Ronny Qian is a student at Georgetown University. He served as an intern with State Rep. Keith Harris’s office in Philadelphia’s 195th District Office. He also participated in the summer internship and enrichment program sponsored by the World Affairs Council and PennLive
Democracy does not always look like the marble domes on Capitol Hill or the televised presidential debates. Sometimes, it looks like a wooden desk in a modest district office, a ringing phone, and a stack of constituent forms. In the summer before I headed off to Georgetown University in D.C., I interned at State Representative Keith Harris’s office in Philadelphia’s 195th District Office. There I discovered the importance of constituent service — a subtle yet vital lifeline for a healthy democracy.
Each year, district offices across Pennsylvania respond to tens of thousands of constituent’s requests. From tax rebate to public benefits, from housing support to general concerns. These are not faceless numbers, they are families trying to keep their homes, seniors trying to secure their Prescription assistance, and struggling parents trying to obtain nutritious food for their children. This is where representative government becomes tangible: when it meets people in their daily lives.
Our district office was located in a majoritively Black and low income area in Northern Philadelphia where structural barriers are acute. 17% of adults lack a high school diploma and only 28% have a bachelor’s degree or higher. Crime rates are high, two shootings occurred in the three weeks I was at the office. Amid those challenges, our office served as a consistent access point to the government. Working in the office was not just taking calls, we were solving problems. I helped constituents track down their much needed tax rebate that hasn’t arrived for weeks, guided them through the steps of applying for SNAP benefits, and delivered individuals concerned with the current state of public transit to the Representative. We didn’t just sit and wait for people to come to us. We folded pamphlets with infographics and went door to door to every corner of the community to ensure our neighbors knew what services were available.
The most powerful moments, however, were the seemingly small and trivial ones. I recall an elderly woman called the office, anxious and confused with the steps of joining a zoom link for a Pennsylvania Housing Authority meeting. It may have taken ten minutes, but for her, it was the difference between accessing affordable housing or missing the opportunity. Sometimes, constituents just want to sit in and have a little talk. If we had the time, we welcomed them. These conversations were not distractions, they were insights into the needs and wants of our constituents and what our policies must respond to.
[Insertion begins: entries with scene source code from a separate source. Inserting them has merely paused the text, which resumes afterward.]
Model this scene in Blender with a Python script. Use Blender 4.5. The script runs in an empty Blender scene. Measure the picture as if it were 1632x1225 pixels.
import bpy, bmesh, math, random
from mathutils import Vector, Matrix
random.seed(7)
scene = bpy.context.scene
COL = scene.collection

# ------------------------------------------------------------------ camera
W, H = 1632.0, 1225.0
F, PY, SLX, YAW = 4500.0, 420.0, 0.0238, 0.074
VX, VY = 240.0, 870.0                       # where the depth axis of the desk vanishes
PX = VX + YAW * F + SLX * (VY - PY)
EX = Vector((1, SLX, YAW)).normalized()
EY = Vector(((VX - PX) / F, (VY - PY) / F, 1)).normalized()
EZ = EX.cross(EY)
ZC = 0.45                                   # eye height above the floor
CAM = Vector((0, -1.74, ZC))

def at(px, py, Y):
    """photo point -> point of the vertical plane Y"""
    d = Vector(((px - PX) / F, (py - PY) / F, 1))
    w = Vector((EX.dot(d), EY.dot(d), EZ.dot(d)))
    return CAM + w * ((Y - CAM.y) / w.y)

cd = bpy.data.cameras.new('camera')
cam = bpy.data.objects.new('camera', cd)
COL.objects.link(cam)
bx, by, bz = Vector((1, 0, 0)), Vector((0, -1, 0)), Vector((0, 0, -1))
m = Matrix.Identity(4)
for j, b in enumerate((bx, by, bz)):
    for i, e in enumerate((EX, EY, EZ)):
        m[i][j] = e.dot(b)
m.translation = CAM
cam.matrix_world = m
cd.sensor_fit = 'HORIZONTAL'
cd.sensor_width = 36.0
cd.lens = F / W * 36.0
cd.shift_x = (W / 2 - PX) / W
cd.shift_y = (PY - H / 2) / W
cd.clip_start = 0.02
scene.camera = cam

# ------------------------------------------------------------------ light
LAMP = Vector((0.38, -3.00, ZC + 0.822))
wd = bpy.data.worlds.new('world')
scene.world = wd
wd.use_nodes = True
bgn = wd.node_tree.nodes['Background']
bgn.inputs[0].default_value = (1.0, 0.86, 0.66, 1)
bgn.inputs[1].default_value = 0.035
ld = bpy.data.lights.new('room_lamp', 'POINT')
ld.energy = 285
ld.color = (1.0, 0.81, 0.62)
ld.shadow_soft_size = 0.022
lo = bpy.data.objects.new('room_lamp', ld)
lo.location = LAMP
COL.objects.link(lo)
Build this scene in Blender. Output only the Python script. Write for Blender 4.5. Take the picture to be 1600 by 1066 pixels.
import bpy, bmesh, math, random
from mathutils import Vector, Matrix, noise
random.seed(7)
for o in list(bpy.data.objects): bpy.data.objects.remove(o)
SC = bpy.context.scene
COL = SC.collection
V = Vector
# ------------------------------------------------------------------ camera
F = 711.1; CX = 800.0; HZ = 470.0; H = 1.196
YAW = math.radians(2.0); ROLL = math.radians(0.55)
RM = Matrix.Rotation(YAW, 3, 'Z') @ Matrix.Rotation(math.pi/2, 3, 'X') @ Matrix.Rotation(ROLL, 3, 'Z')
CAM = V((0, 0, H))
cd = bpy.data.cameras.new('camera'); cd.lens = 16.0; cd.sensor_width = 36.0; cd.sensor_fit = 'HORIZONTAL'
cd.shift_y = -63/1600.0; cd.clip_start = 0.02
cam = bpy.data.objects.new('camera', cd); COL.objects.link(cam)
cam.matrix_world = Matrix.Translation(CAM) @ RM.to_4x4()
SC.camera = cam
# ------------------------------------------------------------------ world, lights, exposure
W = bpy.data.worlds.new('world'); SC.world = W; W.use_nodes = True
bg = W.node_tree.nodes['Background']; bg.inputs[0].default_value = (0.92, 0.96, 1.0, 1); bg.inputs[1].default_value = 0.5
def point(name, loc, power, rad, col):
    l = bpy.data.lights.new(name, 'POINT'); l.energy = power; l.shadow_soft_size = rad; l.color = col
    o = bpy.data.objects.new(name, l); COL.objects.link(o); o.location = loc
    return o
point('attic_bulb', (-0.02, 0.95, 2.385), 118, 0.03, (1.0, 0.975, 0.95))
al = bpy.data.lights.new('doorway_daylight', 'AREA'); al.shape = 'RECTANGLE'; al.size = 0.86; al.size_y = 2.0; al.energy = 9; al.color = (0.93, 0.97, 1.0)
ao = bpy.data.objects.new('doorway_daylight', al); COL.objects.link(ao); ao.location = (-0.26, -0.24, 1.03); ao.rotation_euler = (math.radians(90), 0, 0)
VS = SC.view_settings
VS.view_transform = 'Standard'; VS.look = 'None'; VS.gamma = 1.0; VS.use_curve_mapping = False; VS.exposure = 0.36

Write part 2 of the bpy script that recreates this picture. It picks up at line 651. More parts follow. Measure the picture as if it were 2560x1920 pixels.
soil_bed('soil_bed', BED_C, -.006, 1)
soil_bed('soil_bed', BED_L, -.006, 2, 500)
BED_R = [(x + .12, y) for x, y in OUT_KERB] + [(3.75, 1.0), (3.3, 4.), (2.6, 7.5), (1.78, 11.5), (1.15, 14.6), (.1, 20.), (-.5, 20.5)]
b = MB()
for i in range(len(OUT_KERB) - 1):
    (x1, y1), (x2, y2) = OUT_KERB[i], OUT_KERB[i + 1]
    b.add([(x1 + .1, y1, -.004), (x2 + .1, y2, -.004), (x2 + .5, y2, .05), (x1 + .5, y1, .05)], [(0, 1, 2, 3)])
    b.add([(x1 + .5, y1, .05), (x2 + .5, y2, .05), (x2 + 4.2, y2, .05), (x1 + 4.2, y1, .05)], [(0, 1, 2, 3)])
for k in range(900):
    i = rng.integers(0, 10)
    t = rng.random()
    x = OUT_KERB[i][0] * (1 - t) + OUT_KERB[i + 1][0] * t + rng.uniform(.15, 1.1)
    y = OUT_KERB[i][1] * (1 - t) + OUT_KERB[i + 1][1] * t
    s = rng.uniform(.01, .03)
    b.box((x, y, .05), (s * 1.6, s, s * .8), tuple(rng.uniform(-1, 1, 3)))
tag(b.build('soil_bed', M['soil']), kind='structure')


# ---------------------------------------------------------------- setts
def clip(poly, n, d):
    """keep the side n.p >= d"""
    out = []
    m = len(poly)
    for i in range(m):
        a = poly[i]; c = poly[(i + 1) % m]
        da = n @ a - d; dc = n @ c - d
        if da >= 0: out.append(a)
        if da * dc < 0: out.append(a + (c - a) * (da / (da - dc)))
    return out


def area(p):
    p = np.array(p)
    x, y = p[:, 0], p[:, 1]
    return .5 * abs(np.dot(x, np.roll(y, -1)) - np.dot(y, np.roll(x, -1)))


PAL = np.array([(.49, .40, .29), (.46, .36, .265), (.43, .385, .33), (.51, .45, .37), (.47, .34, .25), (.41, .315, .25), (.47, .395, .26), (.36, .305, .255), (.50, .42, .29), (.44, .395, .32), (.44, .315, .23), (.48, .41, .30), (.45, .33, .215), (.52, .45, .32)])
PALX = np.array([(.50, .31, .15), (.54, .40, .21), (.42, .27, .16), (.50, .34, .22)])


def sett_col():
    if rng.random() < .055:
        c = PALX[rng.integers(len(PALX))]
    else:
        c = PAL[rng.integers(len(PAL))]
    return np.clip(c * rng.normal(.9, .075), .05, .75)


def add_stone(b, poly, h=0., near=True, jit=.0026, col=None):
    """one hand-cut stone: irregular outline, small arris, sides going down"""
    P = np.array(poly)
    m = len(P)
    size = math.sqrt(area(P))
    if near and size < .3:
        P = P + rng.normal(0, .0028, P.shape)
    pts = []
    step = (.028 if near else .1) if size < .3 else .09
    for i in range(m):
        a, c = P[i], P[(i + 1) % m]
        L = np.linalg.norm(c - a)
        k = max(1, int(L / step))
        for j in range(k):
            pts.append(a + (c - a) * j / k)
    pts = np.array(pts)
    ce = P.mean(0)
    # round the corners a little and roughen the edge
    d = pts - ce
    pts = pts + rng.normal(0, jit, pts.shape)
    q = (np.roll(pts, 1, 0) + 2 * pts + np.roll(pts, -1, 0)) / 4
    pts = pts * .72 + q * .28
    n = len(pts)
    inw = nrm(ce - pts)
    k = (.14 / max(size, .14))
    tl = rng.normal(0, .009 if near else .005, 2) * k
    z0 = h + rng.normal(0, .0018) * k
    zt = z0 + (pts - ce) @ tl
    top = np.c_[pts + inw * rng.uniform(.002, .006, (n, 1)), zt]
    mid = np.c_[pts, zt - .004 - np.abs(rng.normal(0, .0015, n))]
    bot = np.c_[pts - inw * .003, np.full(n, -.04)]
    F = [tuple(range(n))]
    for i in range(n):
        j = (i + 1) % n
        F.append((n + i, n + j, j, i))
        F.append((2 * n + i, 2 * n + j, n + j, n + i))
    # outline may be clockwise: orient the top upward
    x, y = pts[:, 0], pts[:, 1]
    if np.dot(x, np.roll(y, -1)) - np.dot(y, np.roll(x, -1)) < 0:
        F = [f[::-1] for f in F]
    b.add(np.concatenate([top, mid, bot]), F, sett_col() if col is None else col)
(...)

Constituent service is not a secondary function of democracy, it is democracy in action. It puts the abstract idea of representative democracy into practice. It ensures those, who are most likely to be left behind – elderly, low income, and digitally disconnected residents – are seen, heard, and supported. This experience reaffirms an central truth: public service must begin with the people, not just with legislatures.
As I prepare for my studies as a public policy major, I carry this logic with me. Policy must be grounded on the realities of the people it serves. If policy does not reach the people, it is not a democratic policy. And if government cannot answer to the people’s calls, then democracy is only symbolic. But when it does respond – through a phone call answered in that modest office, a rebate tracked in draw of that wooden desk, or simply a knock on the door to hand out an infographic – democracy becomes something real, something effective.